Atty. Attorney Leodegario Azarraga served as counsel for the defendant Azzaragas (heirs of Don
Juan Azarraga y Galvez) in a case for which the latter owed the lawyer P2700 for his services. Thereafter,
he was made an administrator of the undivided estate and the defendants mortgaged to him a parcel of
land and subject to the payment of the fees of said attorney of the estate, which fees shall be fixed by the
court, and said attorney may hold said lands under no obligation to pay any rent until his fees shall have
been fully paid and which the lawyer assigned to Petitioner Soncuya through a” sale and cession” of his
rights.

Soncuya possessed the land, brought in cattle that allegedly destroyed the crops and coconut
trees planted by one of the defendants (but was actually destroyed by drought).

The petitioner became the creditor of the defendants. When the debt matured, he allowed them
extension to Feb. 16, 1926 with condition (12% annual interest); he later agreed to an extension to April
26, 1926 with same condition which were made in writing. The plaintiff granted another extension to
expire on October 31, 1928, but subject to the condition that instead of seven thousand and odd pesos,
which undoubtedly referred to the interest of 12 per cent per annum charged

ISSUE: Whether or not Soncuya is the rightful owner of the land

HELD:

NO. It is only in contracts of loan, with or without guaranty, that interest may be demanded. The
contention of the defendants that the plaintiff did not and could never receive the lands in question as an
assignment in payment of a debt, and much less did he acquire them by purchase with pacto de retro, is
well taken.

Moreover, the plaintiff has no reason to complain that his lien, if his right over said lands could be
termed as such, was not annotated in the certificate of title which the defendants Azarraga had obtained,
or that the latter did not ask that... it be stated therein that the lands to which it refers are charged with his
credit against them; inasmuch as he was himself negligent in that he did not ask the court, while the
registration case relating to said lands was being heard, for the annotation of what he considered...
necessary to protect his rights, and in not seeking the revision or modification of the decree of registration
within the period of one year provided for that purpose.

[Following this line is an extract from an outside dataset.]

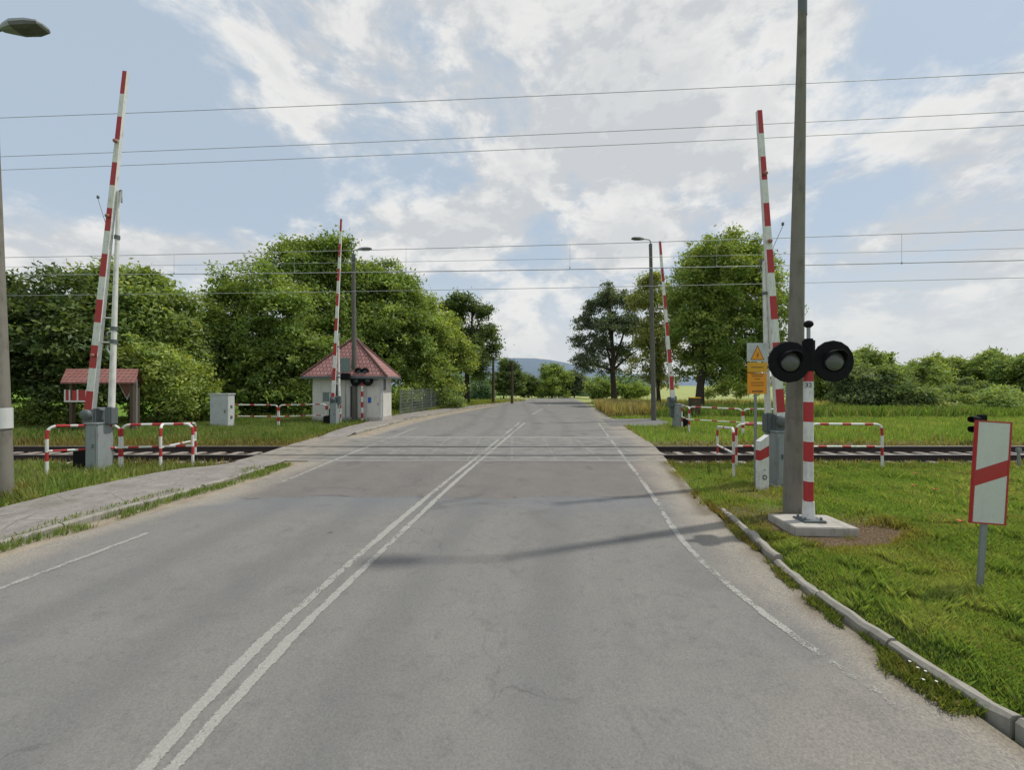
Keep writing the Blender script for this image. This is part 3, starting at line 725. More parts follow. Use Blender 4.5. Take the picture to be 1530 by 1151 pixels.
def lamp_post(base, top, r0, r1, arm, label, mat, headL=.72, group='street lamps on concrete poles', arm_r=.03):
    base = Vector(base); t = thing('street_lamp', label, 'street lamp', base, 0, group)
    T = Vector(top)-base; mb = MB()
    K = 8; mb.tube([Vector((0,0,-.3))]+[T*(k/K) for k in range(1, K+1)], [r0]+[r0+(r1-r0)*k/K for k in range(1, K+1)], 16)
    mb.build('pole', mat, t)
    a = Vector(arm); mb = MB(); cap = T+Vector((0,0,-.15))
    mb.tube([cap, T+Vector((0,0,.2)), T+a*.25+Vector((0,0,.30)), T+a+Vector((0,0,.33))], arm_r, 8); mb.tube([T-Vector((0,0,.25)), T+Vector((0,0,.05))], r1*1.08, 12)
    mb.build('arm', M['dgrey'], t)
    mb = MB(); lamp_head(mb, T+a+Vector((0,0,.33)), a.normalized()+Vector((0,0,.06)), headL); mb.build('lamp_head', [M['galv'], M['lens']], t)
    return t
# near right pole
b0 = Vector(GT(1184,770)); tp = at(1199, 2, b0.y)
lamp_post(b0, tp, .145, .060, (-.85,-.02,.05), 'tall grey concrete pole behind the striped signal post on the right', M['concrete'])
# near left pole
b1 = Vector(GT(7,742)); tp1 = at(-16, 70, b1.y)
lp = lamp_post(b1, tp1, .125, .075, (.24,0,-.0), 'near concrete pole at the left edge with a lamp head above', M['concrete'], .80)
mb = MB(); P0 = b1; zn = 2.5-(625-CY)/F*b1.y-b1.z
mb.tube([(-.02,0,zn-.19),(-.025,0,zn+.19)], .119, 16, 0, caps=False); nb = mb.build('paper_notice', M['retro'], lp)
b2 = Vector(GT(530,632)); lamp_post(b2, at(528,382,b2.y), .15, .095, (.25,0,0), 'grey concrete street lamp rising behind the hut signal', M['dconcrete'], .75)
b3 = Vector(GT(977,629)); lamp_post(b3, at(972,366,b3.y), .14, .09, (-.38,0,0), 'grey street lamp with its head pointing left, right of the far road', M['dconcrete'], .72)

# ------------------------------------------------------------------ signs
def plate(mb, c, w, h, d=.012, mi=0, bev=.004): mb.box(c, (w, d, h), mi, bev=bev)
# yellow warning board
b4 = Vector(GT(1130,726)); s4 = b4.y/F
t = thing('warning_sign', 'white, yellow and orange high-voltage warning boards stacked on a thin grey post', 'sign', b4, 0)
def zz(py): return CAMZ+(CY-py)*s4-b4.z
mb = MB(); mb.tube([(0,.03,-.2),(0,.03,zz(513))], .028, 10); mb.build('post', M['galv'], t)
mb = MB(); plate(mb, (.02,0,(zz(512)+zz(541))/2), 31*s4, 28*s4); wp = mb.build('white_board', M['palegrey'], t)
mb = MB(); q0, q1 = zz(538), zz(516); mb.add([(-.125,-.009,q0),(.165,-.009,q0),(.02,-.009,q1)], [[0,1,2]]); mb.build('warning_triangle', M['orange'], wp)
mb = MB()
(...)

In view of all the foregoing and in resume, we hold that the plaintiff alone has the right (1) to
recover from the defendants Azarraga, by virtue of the assignment and sale made to him by Attorney
Leodegario Azarraga of the latter's credit of P2,700 against the said... defendants, the aforesaid sum plus
interest at the rate of 12 per cent per annum from August 30, 1924; (2) to recover from the defendant
Joaquin Azarraga, in particular, the sum of P4,000 plus interest at the rate of 12 per cent per annum from
April 26, 1926. We also hold that... the defendants are not entitled to anything under their counterclaims.